During the breaks I can go stand on the balcony, and look at the ocean or even just feel the sun on my face for five minutes—not try to squeeze in a quick toilet scrub or sink clean and rush back to ground before the next session.
Don’t pick up my phone and add extra input unless necessary. Choose airplane mode when I want to stay on 1 task, even the roaming interferes with my distraction and bandwidth.
It doesn’t take much, but breaks are necessary for the nervous system to come back into a ventral vagal state. Relaxation and rest.
It’s like a HIIT routine: forty seconds all-out, ten seconds pause. The pause is what makes the intensity sustainable, improves heart rate and effectiveness of the workout.
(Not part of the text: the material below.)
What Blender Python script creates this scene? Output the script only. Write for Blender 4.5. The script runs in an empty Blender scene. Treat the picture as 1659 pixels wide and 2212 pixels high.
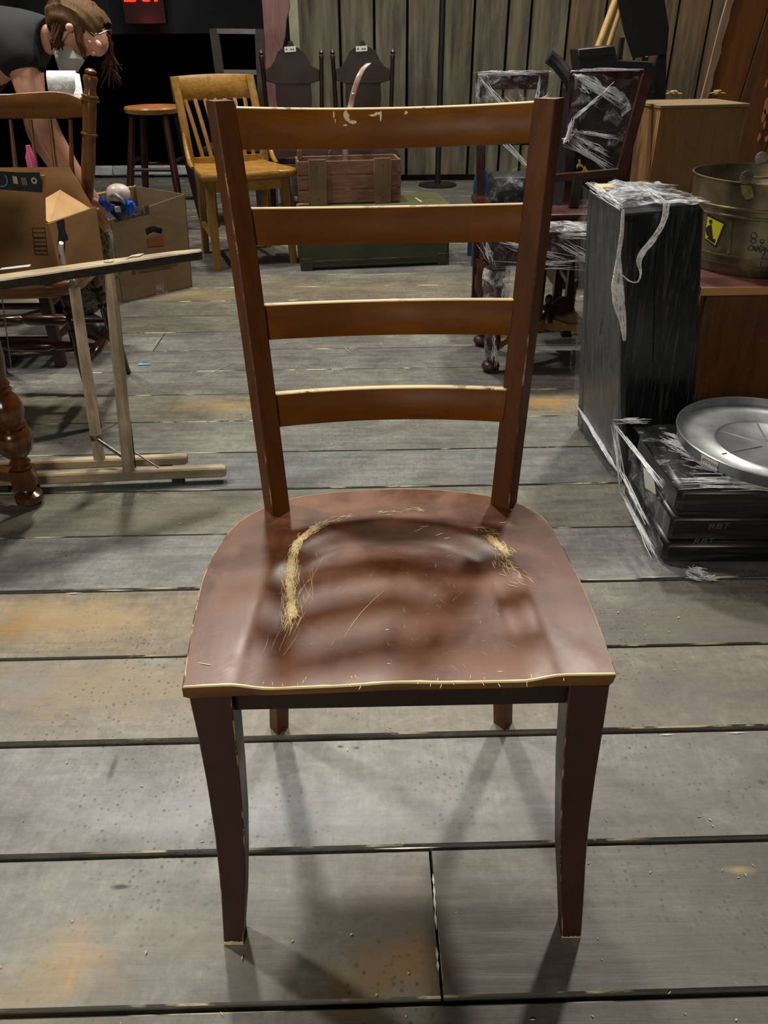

I’m not exerting myself to maximum effort by juggling multiple activities, but the metaphor still works: rest is necessary for maximum efficiency.
A HOLIDAY INVITATION
It’s the holiday season.
I know many of you may be juggling vacations, family gatherings, friend gatherings, presents, and more.
I invite you to check in with your nervous system.
If you can’t be present in an activity, it might be a sign you’re overloaded. A mini break—stillness or exercise—might be exactly what shifts you back into experiencing life as something we GET to do, not HAVE to do.
Also, I know this season can bring up the good, the bad, and the ugly. I recommend taking needed breaks for self-care time.
Disappear into your childhood room while the whole family plays Pictionary.
Take a brisk walk.
Listen to a guided meditation or breath work practice (I recommend the Insight Timer App; it’s free with optional upgrades).
Or just find five minutes to sit and take in your environment, breathe and remember: this moment is essential too.
As for me, I’m monitoring myself and catching it when I’m all over the place. Right now I just looked out over the ocean, smiled, and took one full conscious breath.